◆ Scene script records
* BEGIN *

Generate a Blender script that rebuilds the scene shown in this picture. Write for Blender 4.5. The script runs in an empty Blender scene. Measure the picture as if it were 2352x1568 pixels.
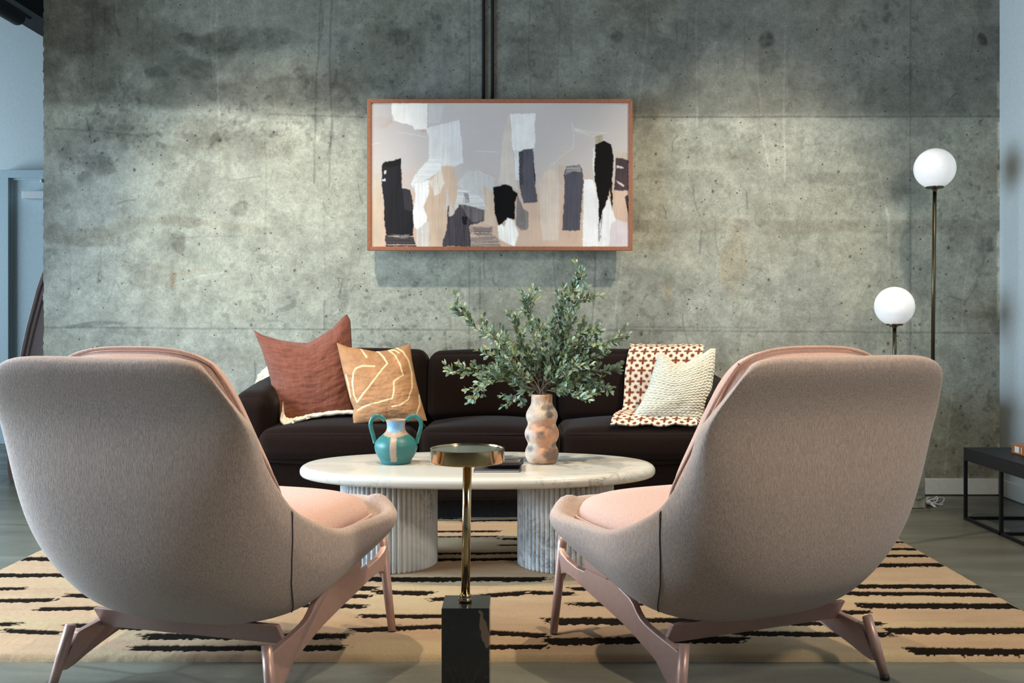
import bpy, math, random
import numpy as np
from mathutils import Vector

# ------------------------------------------------------------------ camera, world, lights, exposure
F = 2287.0; CX = 1190.0; CY = 733.0; H = 0.97          # focal length in px, principal point, eye height
sc = bpy.context.scene
COL = sc.collection
cam_d = bpy.data.cameras.new('camera'); cam = bpy.data.objects.new('camera', cam_d); COL.objects.link(cam)
cam.location = (0, 0, H); cam.rotation_euler = (math.pi/2, 0, 0)
cam_d.sensor_width = 36.0; cam_d.lens = 36.0*F/2352.0
cam_d.shift_x = (1176.0-CX)/2352.0; cam_d.shift_y = -(784.0-CY)/2352.0
cam_d.clip_end = 100
sc.camera = cam

sc.view_settings.view_transform = 'Standard'; sc.view_settings.look = 'None'
sc.view_settings.gamma = 1.0; sc.view_settings.use_curve_mapping = False
sc.view_settings.exposure = 0.54

world = bpy.data.worlds.new('world'); sc.world = world; world.use_nodes = True
bg = world.node_tree.nodes['Background']; bg.inputs[0].default_value = (0.74, 0.86, 1.0, 1); bg.inputs[1].default_value = 0.11

def light(name, kind, loc, target, energy, color, **kw):
    d = bpy.data.lights.new(name, kind); d.energy = energy; d.color = color
    for k, v in kw.items(): setattr(d, k, v)
    o = bpy.data.objects.new(name, d); COL.objects.link(o); o.location = loc
    o.rotation_euler = (Vector(target)-Vector(loc)).to_track_quat('-Z', 'Y').to_euler()
    return o
WARM = (1.0, 0.87, 0.67); WARM2 = (1.0, 0.84, 0.62)
light('wall_spot', 'SPOT', (-1.35, 3.85, 3.7), (-1.30, 5.49, 0.70), 330, WARM, spot_size=math.radians(52), spot_blend=1.0, shadow_soft_size=0.05)
light('wall_spot', 'SPOT', (1.90, 3.85, 3.7), (0.95, 5.49, 0.70), 340, WARM, spot_size=math.radians(50), spot_blend=1.0, shadow_soft_size=0.05)
light('seating_spot', 'SPOT', (-1.05, 3.3, 3.7), (-0.95, 3.0, 0), 210, WARM2, spot_size=math.radians(84), spot_blend=0.7, shadow_soft_size=0.045)
light('seating_spot', 'SPOT', (0.95, 3.3, 3.7), (0.85, 3.0, 0), 210, WARM2, spot_size=math.radians(84), spot_blend=0.7, shadow_soft_size=0.045)
light('chair_back_fill', 'AREA', (2.35, 0.3, 3.1), (0.9, 2.3, 0.5), 42, (1.0, 0.88, 0.72), shape='DISK', size=0.5)  # added unseen fill, warms the chair backs from high at the right
light('window_daylight', 'AREA', (-3.62, 3.1, 1.35), (0.0, 3.0, 0.7), 150, (0.62, 0.82, 1.0), shape='RECTANGLE', size=2.0, size_y=1.7, spread=math.radians(150))
light('corridor_daylight', 'AREA', (-6.7, 6.4, 1.5), (-3.0, 6.9, 0.9), 120, (0.60, 0.82, 1.0), shape='RECTANGLE', size=1.8, size_y=1.8)

# ------------------------------------------------------------------ helpers
def lin(c):
    return tuple((x/255.0/12.92 if x/255.0 <= 0.04045 else ((x/255.0+0.055)/1.055)**2.4) for x in c)
def at(px, py, d):
    return np.array([(px-CX)*d/F, d, H-(py-CY)*d/F])
def on_z(px, py, z):
    d = (H-z)*F/(py-CY); return np.array([(px-CX)*d/F, d, z])

def tag(o, label=None, cat=None, group=None, kind=None):
    if label: o['label'] = label
    if cat: o['category'] = cat
    if group: o['group'] = group
    if kind: o['kind'] = kind
    return o

def thing(name, loc, label, cat, rz=0.0, group=None):
    o = bpy.data.objects.new(name, None); COL.objects.link(o)
    o.location = loc; o.rotation_euler = (0, 0, rz); o.empty_display_size = 0.1
    return tag(o, label, cat, group)

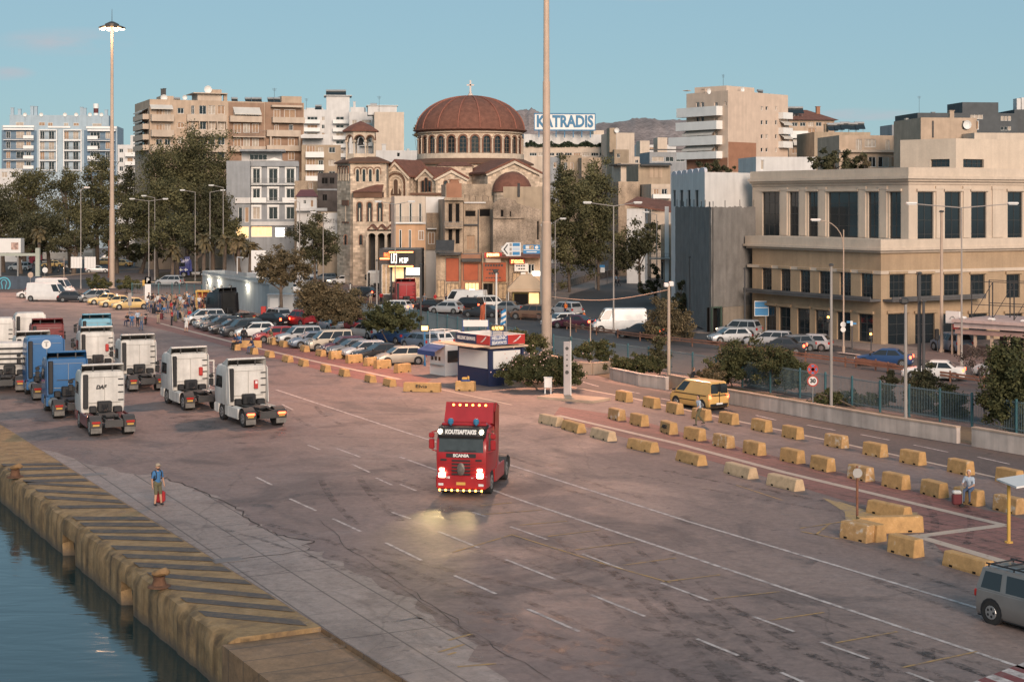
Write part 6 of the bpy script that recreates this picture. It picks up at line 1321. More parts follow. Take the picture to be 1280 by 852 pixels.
for sg in (-1,1): q.path([(u+sg*.25,.03,z-.75),(u+sg*.3,.03,z-.2),(u+sg*.45,.03,z+.2),(u+sg*.3,.03,z+.55),(u,.03,z+.68)],.09,5)
q.build('emblem',M_ltblue,o)
# ---- low wall, fences, planters, rails
def wallrun(name,label,cat,pts,h,t,m,cap=None,group=None):
	P=[G(*p) for p in pts];mb=MB()
	for a,b in zip(P,P[1:]):
		d=(b-a).normalized();n=Vector((-d.y,d.x,0))*t/2;mb.loft([[a+n,a-n,a-n+Vector((0,0,h)),a+n+Vector((0,0,h))],[b+n,b-n,b-n+Vector((0,0,h)),b+n+Vector((0,0,h))]])
		if cap: e=n*1.25;z0_,z1_=Vector((0,0,h+.003)),Vector((0,0,h+.09));mb.k=1;mb.loft([[a+e+z0_,a-e+z0_,a-e+z1_,a+e+z1_],[b+e+z0_,b-e+z0_,b-e+z1_,b+e+z1_]]);mb.k=0
	return mb.build(name,[m,cap] if cap else m,None,label=label,cat=cat,group=group)
M_plw=mat('whitewashed_planter',(.56,.47,.42),.9,var=.25,streak=.35);M_planter2=mat('tan_planter_wall',(.44,.33,.25),.9,var=.2,streak=.2)
wallrun('planter_wall','long whitewashed planter wall beside the port road, below the shrubs','wall',[(905,503),(1000,520),(1100,538),(1198,554)],.85,.3,M_plw,M_planter2)
wallrun('planter_wall','short whitewashed planter wall at the dark gap by the leaning tree','wall',[(1217,557),(1262,565),(1650,630)],.95,.3,M_plw,M_planter2)
wallrun('planter_wall','curved tan planter wall behind the totem','wall',[(688,457),(715,466),(740,468),(762,466),(764,462)],.8,.3,M_planter2,M_planter2)
wallrun('planter_wall','grey-white planter wall holding the low clipped shrub','wall',[(764,474),(800,482),(834,487)],.8,.3,M_plw,M_plw)
wallrun('planter_wall','tan planter wall behind the yellow van','wall',[(838,485),(870,492),(903,500)],.9,.3,M_planter2,M_planter2)
wallrun('low_wall','low tan wall behind the waiting crowd','wall',[(178,378),(215,377),(255,381)],.9,.3,M_planter2)
sheet('planting_bed',[(700,455),(764,474),(834,486),(905,502),(1050,528),(1200,553),(1400,585),(1400,568),(1215,535),(1000,499),(895,480),(760,459),(692,449)],.02,M_earth)
def fence(label,pts,h,m,post_every,bars,group,name='fence',mesh=None):
	P=[G(*p) for p in pts];c=P[len(P) // 2];o=root(name,c,label,'fence' if name == 'fence' else 'guard rail',group);pm,rm=[],MB()
	for a,b in zip(P,P[1:]):
		L_=(b-a).length;d=(b-a)/L_;k=max(1,round(L_/post_every));f=MX(a,d,Vector((-d.y,d.x,0)),(0,0,1));rm.M=f
		if bars:
			for z in (.25,h-.12): rm.box(0,L_,-.02,.02,z,z+.05)
			nb=int(L_/bars)
			for i in range(nb): x=L_*i/nb;rm.box(x-.011,x+.011,-.008,.008,.12,h)
		else:
			for z in (h-.16,h*.5): rm.box(0,L_,-.05,.04,z,z+.13)
		for i in range(k): pm.append((f,L_*i/k))
	rm.build('rail_panel',mesh or m,o)
	for f,x in pm[:100]: q=MB();q.M=f;q.box(x-.05,x+.05,-.05,.05,0,h+.1);q.build('post',m,o)
	return o
M_teal=mat('teal_fence_paint',(.06,.15,.17),.6,var=.2);M_mesh=mat('fence_wire_teal',(.15,.20,.22),.6,var=.15)
fence('teal wire fence between the port road shrubs and the avenue',[(692,447),(760,457),(895,478),(1000,497),(1100,515),(1215,533),(1330,553)],1.9,M_teal,3.0,.13,'port fences',mesh=M_mesh)
fence('teal screened fence behind the car park',[(300,383),(430,397),(512,408),(572,421),(660,440)],1.9,M_teal,3.0,.10,'port fences',mesh=M_mesh)
fence('blue-grey railing behind the low tan wall and the crowd',[(165,371),(215,371),(262,375)],1.9,M_teal,2.0,.22,'port fences',mesh=M_mesh)
M_gr=mat('rusted_guard_rail',(.22,.11,.075),.8,var=.3,scale=1.5,streak=.2)
fence('rusty median guard rail along the avenue',[(440,377),(532,387),(677,402),(720,415),(800,426),(900,437),(1007,452),(1110,466),(1230,484),(1330,500)],.75,M_gr,4.0,0,'median rails','guard_rail')
fence('short rusty upper rail beside the dark blue saloon',[(1070,459),(1120,467)],.8,M_gr,3.0,0,'median rails','guard_rail')
M_rubble=stonemat('rubble_wall',(.30,.24,.2),(.2,.16,.14),1.2,.4)
wallrun('low_wall','low rubble stone wall under the dense trees on the side street','wall',[(694,363),(712,358),(735,351),(762,345),(782,342)],1.1,.5,M_rubble)
g=G(797,351);o=root('waste_container',g,'dark grey ribbed waste container beside the side street','container');q=MB();q.M=Matrix.Translation(g);q.bbox(-1.5,1.5,-.9,.9,.1,2.7,.06);[q.box(-1.4+.4*k,-1.32+.4*k,-.95,-.9,.2,2.6) for k in range(8)];q.build('body',M_greyr,o);q=MB();q.M=Matrix.Translation(g);q.bbox(-1.6,1.6,-1,1,2.703,2.9,.05);q.build('lid',M_dgrey,o)
g=G(752,355);o=root('bus_stop',g,'small bus stop with a blue and white plate under the dense trees','bus stop');q=MB();[q.tube(g+Vector((x,0,0)),g+Vector((x,0,2.6)),.05,.05,6) for x in (-.8,.9)];q.build('post',M_poledark,o);q=MB();q.M=Matrix.Translation(g);q.box(-.7,.5,-.1,.0,2.7,3.1);q.k=1;q.box(-.2,.5,-.1,.0,1.9,2.69);q.build('plate',[M_signbl,M_signw],o)
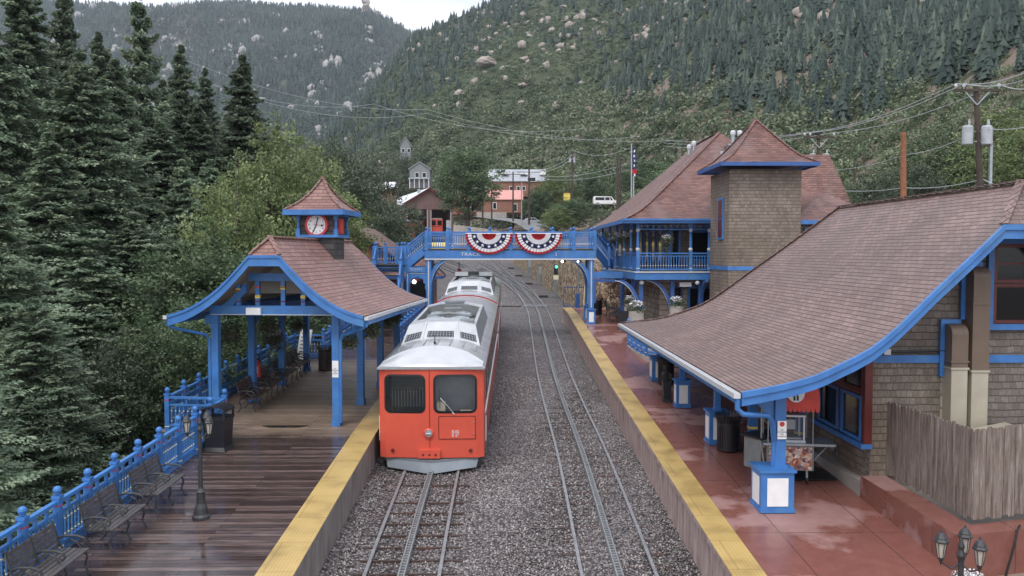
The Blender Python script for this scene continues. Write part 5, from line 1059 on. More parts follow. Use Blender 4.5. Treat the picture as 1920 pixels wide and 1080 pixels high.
for x in (14.2, 15.3, 16.4): sashwin(MBD, 'y', x, x+.8, 6.9, 8.1, 37.88, (M['blue'], M['glass']), .09)
# upper and lower walls
mb = MB(); mb.box(8.7, 18.7, 43.0, 59, 2.5, 8.5); q_(mb, 'upper_wall', 'wsh'); mb = MB(); mb.box(8.3, 12.9, 42.4, 59, 2.6, 5.75).box(8.3, 9.0, 42.39, 42.5, 2.6, 5.7, 0); q_(mb, 'stone_wall', 'block')
# balcony
BZ = 5.98; cr_ = [(6.85, 41.0), (6.8, 44), (6.68, 47.5), (6.5, 51.5)]
poly = [(6.75, 40.9), (10.7, 40.9), (10.7, 59), (6.3, 59), (6.45, 51.5), (6.6, 47.5), (6.72, 44)]
mb = MB(); mb.prism(poly, BZ-.06, BZ, 0, 'z'); q_(mb, 'balcony_floor', 'porc')
mb = MB(); mb.box(6.78, 10.68, 40.95, 41.05, BZ-.42, BZ-.062)
for a, b_ in zip(cr_, cr_[1:]): mb.bar((a[0]-.03, a[1], BZ-.24), (b_[0]-.03, b_[1], BZ-.24), .08, .35)
mb.box(7, 10.6, 41.1, 58, BZ-.2, BZ-.07, 1); q_(mb, 'balcony_fascia', [M['blue'], M['dblue']])
rail2(MBD, (6.9, 41.05, BZ), (9.55, 41.05, BZ), 1, (False, False)); rail2(MBD, (9.65, 41.05, BZ), (10.6, 41.05, BZ), 1, (False, False))
def colpost(x, y, k=1.0):
    mb = MB(); mb.box(x-.07*k, x+.07*k, y-.07*k, y+.07*k, BZ-.05, BZ+1.06).box(x-.07*k, x+.07*k, y-.07*k, y+.07*k, BZ+2.15, 8.5); mb.lathe([(.055*k, BZ+1.06), (.07*k, BZ+1.3), (.06*k, BZ+2.15)], (x, y, 0), 10); mb.ball((x, y, BZ+1.12), .1*k, 1, 8); mb.ball((x, y, BZ+2.1), .1*k, 1, 8); mb.box(x-.075*k, x+.075*k, y-.075*k, y+.075*k, BZ+.14, BZ+.18, 1); q_(mb, 'balcony_post', [M['blue'], M['porc']])
for x, y in ((6.92, 41.05), (9.6, 41.05), (10.55, 41.05)): colpost(x, y, 1.15)
wpts = [(6.9, 41.1), (6.87, 42.9), (6.82, 44.9), (6.72, 47.0), (6.62, 49.4), (6.5, 52.0)]
for (x0, y0), (x1, y1) in zip(wpts, wpts[1:]):
    colpost(x1, y1, .95); mb = MB()
    for z, s in ((.92, .07), (.78, .05), (.1, .07)): mb.bar((x0, y0, BZ+z), (x1, y1, BZ+z), s, s)
    mb.bar((x0+.04, y0, BZ+.45), (x1+.04, y1, BZ+.45), .02, .6, 0); q_(mb, 'railing_panel', 'blue')
mb = MB()
for x in np.linspace(7.1, 10.4, 12): mb.bar((x-.14, 41.05, 8.33), (x+.0, 41.05, 8.18), .03, .03, 0); mb.bar((x+.0, 41.05, 8.18), (x+.14, 41.05, 8.33), .03, .03, 0); mb.cbox((x, 41.05, 8.3), (.05, .04, .06), 1)
mb.bar((6.95, 41.05, 8.12), (10.6, 41.05, 8.12), .05, .05); q_(mb, 'balcony_frieze', [M['blue'], M['porc']])
for a0, a1, z0, z1 in ((8.85, 9.5, 6.1, 8.2), (10.0, 11.3, 6.5, 8.1), (7.0, 7.0, 0, 0)):
    if a1 > a0: sashwin(MBD, 'y', a0, a1, z0, z1, 42.97, (M['blue'], M['glass']), .1, .05)
for y in (43.6, 45.6, 47.6, 49.8): sashwin(MBD, 'x', y, y+1.3, 6.4, 8.2, 8.68, (M['blue'], M['glass']), .1, .05)
mb = MB(); mb.tube([(10.72, 40.8, 8.5), (10.72, 40.8, 3.0)], .07); mb.tube([(9.0, 42.9, 6), (9.0, 42.9, 8.4)], .05); q_(mb, 'downpipe', 'blue')
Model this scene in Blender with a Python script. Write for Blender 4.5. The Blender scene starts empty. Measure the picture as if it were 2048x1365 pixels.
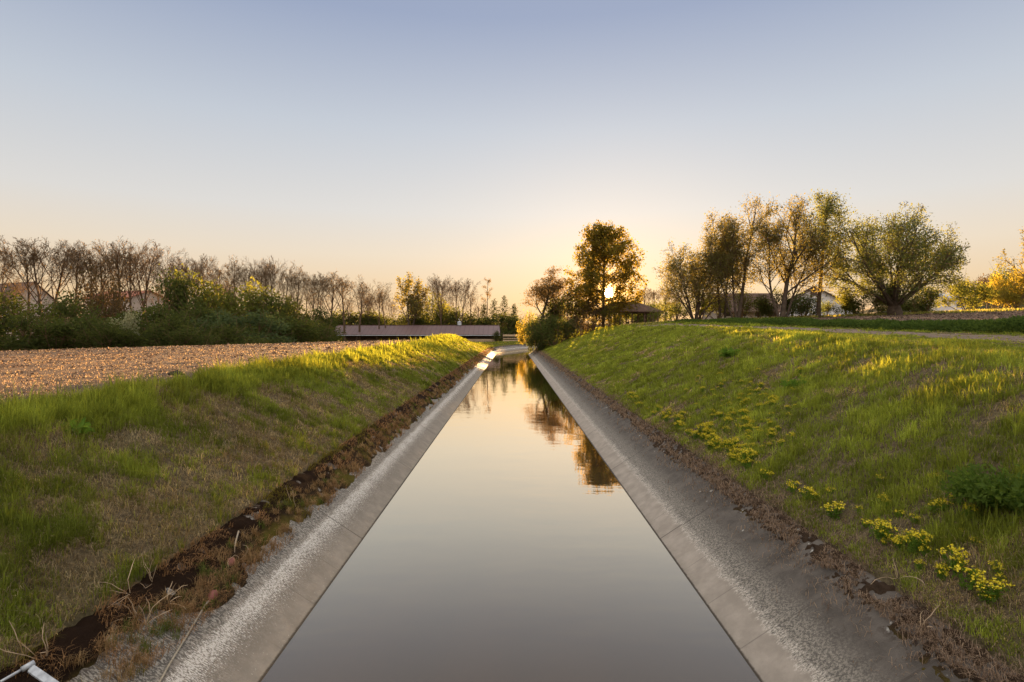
import bpy, math, random
import numpy as np
from mathutils import Vector

R = math.radians
sc = bpy.context.scene
col = sc.collection
FPX, CX, HY, CAMZ = 1138.0, 1024.0, 664.0, 3.5      # photograph: focal length in pixels, centre, horizon row, eye height
SUN_AZ, SUN_EL = math.atan((1217 - CX) / FPX), math.atan((HY - 588) / FPX)

# ------------------------------------------------------------------ helpers
def tag(o, label=None, cat=None, group=None, kind=None):
    if label: o['label'] = label
    if cat: o['category'] = cat
    if group: o['group'] = group
    if kind: o['kind'] = kind
    return o

def empty(name, loc, rz=0.0):
    o = bpy.data.objects.new(name, None); col.objects.link(o)
    o.location = loc; o.rotation_euler = (0, 0, rz); o.empty_display_size = .3
    return o

def link(name, me, parent=None, loc=None):
    o = bpy.data.objects.new(name, me); col.objects.link(o)
    if parent is not None: o.parent = parent
    if loc is not None: o.location = loc
    return o

def np_mesh(name, V, quads=None, tris=None, mats=(), smooth=False, tint=None):
    V = np.asarray(V, np.float32).reshape(-1, 3)
    quads = np.zeros((0, 4), np.int32) if quads is None else np.asarray(quads, np.int32).reshape(-1, 4)
    tris = np.zeros((0, 3), np.int32) if tris is None else np.asarray(tris, np.int32).reshape(-1, 3)
    me = bpy.data.meshes.new(name)
    nl = quads.size + tris.size
    me.vertices.add(len(V)); me.vertices.foreach_set('co', V.ravel())
    me.loops.add(nl); me.loops.foreach_set('vertex_index', np.concatenate([quads.ravel(), tris.ravel()]))
    npoly = len(quads) + len(tris)
    me.polygons.add(npoly)
    st = np.concatenate([np.arange(len(quads)) * 4, quads.size + np.arange(len(tris)) * 3]).astype(np.int32)
    me.polygons.foreach_set('loop_start', st)
    me.polygons.foreach_set('use_smooth', np.full(npoly, smooth, bool))
    if tint is not None:
        a = me.attributes.new('tint', 'FLOAT_COLOR', 'POINT')
        c = np.ones((len(V), 4), np.float32); c[:, :3] = tint
        a.data.foreach_set('color', c.ravel())
    for m in mats: me.materials.append(m)
    me.update(calc_edges=True)
    return me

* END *

◆ GIVEN REQUEST
Using the records above, list each line that includes "Python".

◆ ANSWER TO THE EXERCISE
The Blender Python script for this scene continues. Write part 5, from line 1059 on. More parts follow. Use Blender 4.5. Treat the picture as 1920 pixels wide and 1080 pixels high.
Model this scene in Blender with a Python script. Write for Blender 4.5. The Blender scene starts empty. Measure the picture as if it were 2048x1365 pixels.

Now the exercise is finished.